The bloody drug war in Mexico shows no sign of relenting. Neither do calls for tighter border security amid rising fears of spillover violence.

This hardly seems a time the U.S. would be willing to allow people to cross the border legally from Mexico without a customs officer in sight. But in this rugged, remote West Texas terrain where wading across the shallow Rio Grande undetected is all too easy, federal authorities are touting a proposal to open an unmanned port of entry as a security upgrade.

By the spring, kiosks could open up in Big Bend National Park allowing people from the tiny Mexican town of Boquillas del Carmen to scan their identity documents and talk to a customs officer in another location, at least 100 miles away.

The crossing, which would be the nation’s first such port of entry with Mexico, has sparked opposition from some who see it as counterintuitive in these days of heightened border security. Supporters say the crossing would give the isolated Mexican town long-awaited access to U.S. commerce, improve conservation efforts and be an unlikely target for criminal operations.
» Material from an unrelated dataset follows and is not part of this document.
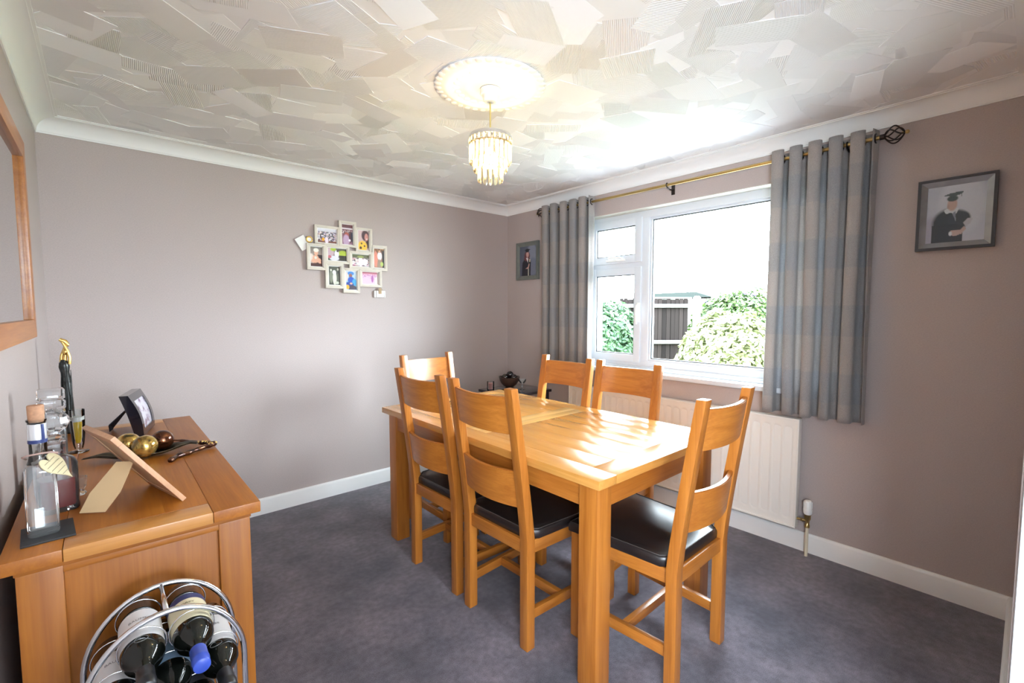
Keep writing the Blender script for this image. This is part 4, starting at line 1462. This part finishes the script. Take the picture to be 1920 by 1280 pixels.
# wooden photo frame seen from behind, propped on its strut
wf = thing('wooden_photo_frame', 'pale wooden photo frame seen from behind, propped on its strut', 'photo frame', (-2.765, -1.692, ST))
Nb = Vector((-2.736, -1.795, ST)); Fb = Vector((-2.793, -1.588, ST)); Nt = Vector((-2.879, -1.834, 1.0274))
ex = (Fb - Nb).normalized(); ez = (Nt - Nb).normalized(); ey = ex.cross(ez).normalized()
orig = (Nb + Fb) / 2
if ey.dot(Vector((1, -1, 0))) < 0: pass
# ey: normal; front of the frame faces away from wall side (+x, up)
if ey.x < 0: ey = -ey
Mw = Matrix.Translation(orig - wf.location) @ Matrix((( ex.x, ey.x, ez.x, 0), (ex.y, ey.y, ez.y, 0), (ex.z, ey.z, ez.z, 0), (0, 0, 0, 1)))
Mw = Matrix.Translation((0, 0, .006)) @ Mw
fwid, fh, fth = .107, .254, .012
bm = newbm()  # unseen hall, added to cut and steer the light through the doorway
b_ = .026
for (x0, x1, z0, z1) in ((-fwid, fwid, 0, b_), (-fwid, fwid, fh - b_, fh), (-fwid, -fwid + b_, b_, fh - b_), (fwid - b_, fwid, b_, fh - b_)):
    bx(bm, x0, x1, -fth, 0, z0, z1, .0012, Mw)
obj('frame', bm, M['pale_z'], wf, 30)
bm = newbm(); bx(bm, -fwid + b_ - .004, fwid - b_ + .004, -fth + .002, -fth + .006, b_ - .004, fh - b_ + .004, 0, Mw)
obj('backing_board', bm, plain('mdf_board', (.60, .42, .26), .7), wf)
photo('photograph', 2 * (fwid - b_), fh - 2 * b_, [('bg', (200, 205, 215), (120, 110, 100)), ('e', .5, .5, .2, .25, (210, 165, 140)), ('e', .5, .95, .35, .3, (80, 90, 130))], wf, Mw @ Matrix.Translation((0, -.003, fh / 2)) @ Matrix.Rotation(PI, 4, 'Z'), 20, 20)
# strut: hinged high on the back, foot on the sideboard
bm = newbm()  # unseen hall, added to cut and steer the light through the doorway
hinge = (orig + ez * .150 - ey * .013)
footA = Vector((-2.954, -1.719, ST)); footB = Vector((-2.905, -1.752, ST))

hw_dir = (footA - footB).normalized() * .021
hA, hB = hinge + hw_dir, hinge - hw_dir
fm = (footA + footB) / 2
midp = hinge.lerp(fm, .62)
wdir = (footA - footB).normalized()
pts = [hA, midp + wdir * .036, footA + (fm - hinge) * 0, footB, midp - wdir * .036, hB]
nrm_ = (footA - hA).cross(footB - hA).normalized()
T0 = [bm.verts.new(p - wf.location + Vector((0, 0, .0015))) for p in pts]
T1 = [bm.verts.new(p - wf.location + nrm_ * .003 + Vector((0, 0, .0015))) for p in pts]
bm.faces.new(T0); bm.faces.new(T1[::-1])
for q in range(6): bm.faces.new((T0[q], T0[(q + 1) % 6], T1[(q + 1) % 6], T1[q]))
bmesh.ops.recalc_face_normals(bm, faces=bm.faces[:])
st = obj('strut', bm, plain('mdf_strut', (.66, .47, .26), .7), wf)

# black bowed photo frame
bf = thing('black_photo_frame', 'black glossy bowed photo frame standing at the far end of the sideboard', 'photo frame', (-2.757, -.79, ST))
e = Vector((.236, .972, 0)).normalized(); nv = Vector((.972, -.236, 0)).normalized()
lean = Vector((-.045, .0, .0))
def bfp(u, h, d):
    """u along width, h 0..1 height, d depth from the front surface"""
    H_ = .172
    bow = .013 * math.sin(PI * h) - .046 * h - (.010 * math.sin(PI * h) if d > .02 else 0)
    return e * u + nv * (bow - d) + Vector((0, 0, H_ * h + .002))
bm = newbm()  # unseen hall, added to cut and steer the light through the doorway
hw_ = .105
nh = 16
def strip(u0, u1, h0, h1, d0, d1):
    n = max(2, int(nh * (h1 - h0)))
    R_ = []
    for i in range(n + 1):
        h = h0 + (h1 - h0) * i / n
        R_.append([bm.verts.new(bfp(u, h, d)) for u, d in ((u0, d0), (u1, d0), (u1, d1), (u0, d1))])
    for A, B in zip(R_, R_[1:]):
        for k in range(4):
            bm.faces.new((A[k], A[(k + 1) % 4], B[(k + 1) % 4], B[k]))
    bm.faces.new(R_[0][::-1]); bm.faces.new(R_[-1])
strip(-hw_, -hw_ + .030, 0, 1, 0, .030); strip(hw_ - .030, hw_, 0, 1, 0, .030)
strip(-hw_ + .03, hw_ - .03, 0, .16, 0, .030); strip(-hw_ + .03, hw_ - .03, .84, 1, 0, .030)
strip(-hw_ + .03, hw_ - .03, .15, .85, .012, .028)
bmesh.ops.recalc_face_normals(bm, faces=bm.faces[:])
obj('frame', bm, M['black_gloss'], bf, 30)
bm = newbm()  # unseen hall, added to cut and steer the light through the doorway
R_ = []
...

“People that want to be engaged in illegal activities along the border, ones that are engaged in those activities now, they’re still going to do it,” said William Wellman, Big Bend National Park’s superintendent. “But you’d have to be a real idiot to pick the only place with security in 300 miles of the border to try to sneak across.”

The proposed crossing from Boquillas del Carmen leads to a vast expanse of rolling scrub, cut by sandy-floored canyons and violent volcanic rock outcroppings. The Chihuahuan desert wilderness is home to mountain lions, black bears and roadrunners, sparsely populated by an occasional camper and others visiting the 800,000-acre national park.